--- INPUT DATA ---

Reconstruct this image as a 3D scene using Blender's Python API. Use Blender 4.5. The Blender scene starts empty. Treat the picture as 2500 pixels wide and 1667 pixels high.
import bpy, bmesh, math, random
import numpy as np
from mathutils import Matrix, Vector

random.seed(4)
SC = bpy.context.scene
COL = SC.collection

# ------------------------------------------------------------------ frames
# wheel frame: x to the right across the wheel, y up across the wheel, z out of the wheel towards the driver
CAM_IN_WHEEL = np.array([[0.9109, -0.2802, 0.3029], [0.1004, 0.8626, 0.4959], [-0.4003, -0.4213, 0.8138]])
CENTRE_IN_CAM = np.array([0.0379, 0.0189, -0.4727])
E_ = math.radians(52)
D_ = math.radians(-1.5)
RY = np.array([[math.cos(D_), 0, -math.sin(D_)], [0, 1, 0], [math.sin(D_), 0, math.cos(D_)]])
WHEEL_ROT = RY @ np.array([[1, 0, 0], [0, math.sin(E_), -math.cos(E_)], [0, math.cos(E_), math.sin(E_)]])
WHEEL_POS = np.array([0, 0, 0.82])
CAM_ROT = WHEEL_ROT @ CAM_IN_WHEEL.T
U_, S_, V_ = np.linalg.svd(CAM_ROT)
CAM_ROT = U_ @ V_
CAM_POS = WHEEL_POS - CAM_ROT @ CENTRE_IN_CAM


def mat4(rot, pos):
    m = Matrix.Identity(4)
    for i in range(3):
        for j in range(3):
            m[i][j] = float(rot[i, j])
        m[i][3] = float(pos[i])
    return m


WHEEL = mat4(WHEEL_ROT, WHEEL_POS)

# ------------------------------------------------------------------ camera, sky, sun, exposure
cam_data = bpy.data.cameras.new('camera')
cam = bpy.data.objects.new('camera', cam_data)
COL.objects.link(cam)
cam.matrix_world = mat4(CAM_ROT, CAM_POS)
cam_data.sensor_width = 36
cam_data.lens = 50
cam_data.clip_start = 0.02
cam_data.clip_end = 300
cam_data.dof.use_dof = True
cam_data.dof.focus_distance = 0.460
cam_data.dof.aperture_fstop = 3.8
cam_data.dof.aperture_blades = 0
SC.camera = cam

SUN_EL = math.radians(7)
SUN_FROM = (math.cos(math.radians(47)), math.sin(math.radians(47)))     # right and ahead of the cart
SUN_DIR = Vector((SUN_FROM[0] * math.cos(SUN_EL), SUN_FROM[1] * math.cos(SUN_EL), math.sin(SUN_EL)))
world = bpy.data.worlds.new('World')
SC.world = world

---
--- INPUT DATA ---

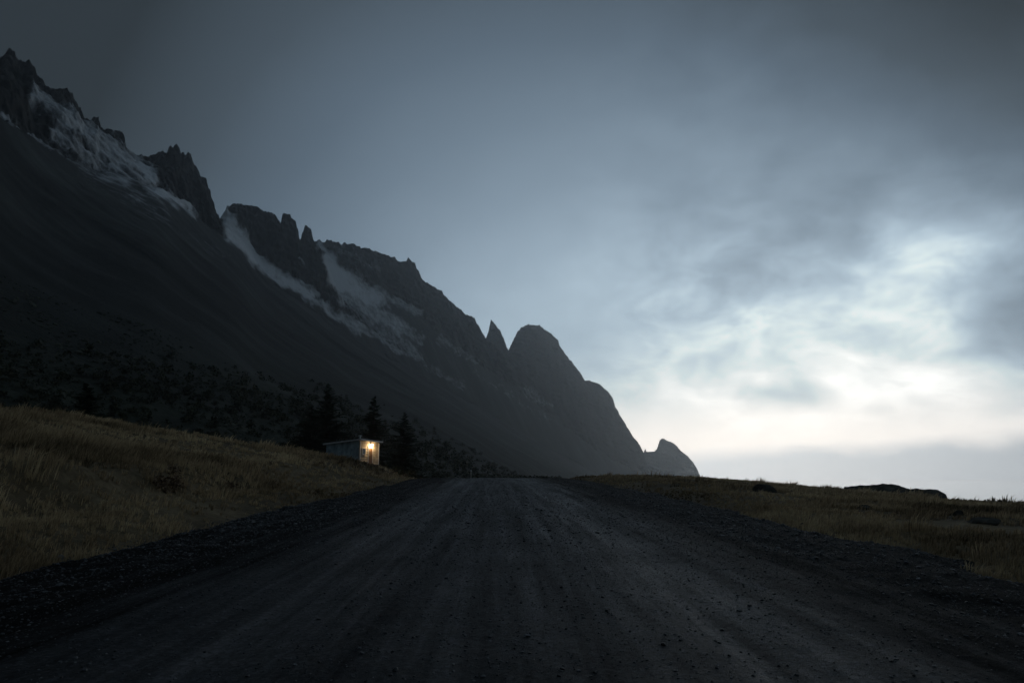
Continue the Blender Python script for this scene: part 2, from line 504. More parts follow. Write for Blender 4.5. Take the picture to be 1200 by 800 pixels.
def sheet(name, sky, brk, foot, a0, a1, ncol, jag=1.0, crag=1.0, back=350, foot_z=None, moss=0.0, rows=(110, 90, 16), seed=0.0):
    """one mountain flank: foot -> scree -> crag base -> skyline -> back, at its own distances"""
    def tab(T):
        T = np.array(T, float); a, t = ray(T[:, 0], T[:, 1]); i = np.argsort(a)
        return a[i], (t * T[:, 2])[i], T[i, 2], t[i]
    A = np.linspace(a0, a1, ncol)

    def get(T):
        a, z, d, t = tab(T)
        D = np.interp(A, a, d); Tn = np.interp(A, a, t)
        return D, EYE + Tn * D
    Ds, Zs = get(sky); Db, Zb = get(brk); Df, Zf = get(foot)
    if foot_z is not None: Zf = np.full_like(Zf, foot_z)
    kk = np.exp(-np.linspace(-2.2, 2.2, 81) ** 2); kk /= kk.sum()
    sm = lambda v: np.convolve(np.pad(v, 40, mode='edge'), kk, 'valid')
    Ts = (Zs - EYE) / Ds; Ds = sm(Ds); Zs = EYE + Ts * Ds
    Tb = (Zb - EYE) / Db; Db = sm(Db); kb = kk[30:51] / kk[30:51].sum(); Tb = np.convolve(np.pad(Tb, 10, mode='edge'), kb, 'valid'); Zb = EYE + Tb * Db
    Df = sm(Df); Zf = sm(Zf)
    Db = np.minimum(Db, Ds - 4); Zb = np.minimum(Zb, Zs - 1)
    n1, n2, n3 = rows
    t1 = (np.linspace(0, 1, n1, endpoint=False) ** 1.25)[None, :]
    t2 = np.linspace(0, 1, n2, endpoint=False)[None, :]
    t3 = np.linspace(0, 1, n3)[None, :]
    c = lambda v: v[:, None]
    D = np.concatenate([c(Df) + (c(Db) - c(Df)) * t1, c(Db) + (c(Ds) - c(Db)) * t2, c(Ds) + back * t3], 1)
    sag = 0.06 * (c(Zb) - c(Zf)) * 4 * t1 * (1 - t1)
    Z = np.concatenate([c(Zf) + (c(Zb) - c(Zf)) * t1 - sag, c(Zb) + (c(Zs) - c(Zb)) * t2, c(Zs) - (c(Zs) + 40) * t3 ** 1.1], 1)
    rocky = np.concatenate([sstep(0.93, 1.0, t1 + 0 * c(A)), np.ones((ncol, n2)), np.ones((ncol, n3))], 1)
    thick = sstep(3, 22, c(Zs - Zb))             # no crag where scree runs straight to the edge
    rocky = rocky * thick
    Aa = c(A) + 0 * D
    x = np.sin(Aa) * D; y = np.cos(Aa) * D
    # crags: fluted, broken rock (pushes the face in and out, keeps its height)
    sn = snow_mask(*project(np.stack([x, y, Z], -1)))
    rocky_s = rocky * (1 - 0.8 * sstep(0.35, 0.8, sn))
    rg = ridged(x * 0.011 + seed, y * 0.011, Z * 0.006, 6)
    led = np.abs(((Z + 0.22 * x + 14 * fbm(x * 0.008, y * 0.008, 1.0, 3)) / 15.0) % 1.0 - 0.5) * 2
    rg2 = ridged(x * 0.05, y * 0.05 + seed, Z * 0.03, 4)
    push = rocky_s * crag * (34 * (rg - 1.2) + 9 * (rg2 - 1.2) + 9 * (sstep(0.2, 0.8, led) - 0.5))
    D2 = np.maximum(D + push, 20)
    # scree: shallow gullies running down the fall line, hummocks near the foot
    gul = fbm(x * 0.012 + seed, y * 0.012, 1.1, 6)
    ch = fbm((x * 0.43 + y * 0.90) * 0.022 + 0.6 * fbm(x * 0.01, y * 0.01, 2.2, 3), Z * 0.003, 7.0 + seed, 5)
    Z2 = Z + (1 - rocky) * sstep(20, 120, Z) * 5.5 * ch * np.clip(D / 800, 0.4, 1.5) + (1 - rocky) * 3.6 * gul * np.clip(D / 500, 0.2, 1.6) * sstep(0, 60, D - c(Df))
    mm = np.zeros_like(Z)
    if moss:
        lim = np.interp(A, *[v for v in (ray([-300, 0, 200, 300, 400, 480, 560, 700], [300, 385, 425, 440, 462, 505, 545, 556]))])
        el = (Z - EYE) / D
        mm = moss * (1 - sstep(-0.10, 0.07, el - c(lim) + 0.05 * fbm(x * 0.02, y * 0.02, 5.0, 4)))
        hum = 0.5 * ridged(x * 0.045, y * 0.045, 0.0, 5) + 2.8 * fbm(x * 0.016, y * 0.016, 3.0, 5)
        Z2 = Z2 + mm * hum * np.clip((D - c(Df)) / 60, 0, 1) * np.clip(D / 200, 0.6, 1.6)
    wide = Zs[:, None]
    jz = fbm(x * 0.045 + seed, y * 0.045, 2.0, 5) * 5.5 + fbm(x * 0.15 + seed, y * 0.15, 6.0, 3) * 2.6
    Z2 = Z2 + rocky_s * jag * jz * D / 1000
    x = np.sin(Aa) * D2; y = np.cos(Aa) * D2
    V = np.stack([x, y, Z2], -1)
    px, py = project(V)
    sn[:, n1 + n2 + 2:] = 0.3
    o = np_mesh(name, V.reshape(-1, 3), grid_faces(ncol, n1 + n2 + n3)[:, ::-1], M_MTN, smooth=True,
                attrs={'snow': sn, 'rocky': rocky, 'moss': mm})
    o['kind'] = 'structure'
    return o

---

*WHAT YOU HAVE TO DO:* Each line from the one holding "Reconstruct this image" to the one holding "COL = SC.collection", those two included, is to be transcribed exactly, and no other line.

*REPLY:*
Reconstruct this image as a 3D scene using Blender's Python API. Use Blender 4.5. The Blender scene starts empty. Treat the picture as 2500 pixels wide and 1667 pixels high.
import bpy, bmesh, math, random
import numpy as np
from mathutils import Matrix, Vector

random.seed(4)
SC = bpy.context.scene
COL = SC.collection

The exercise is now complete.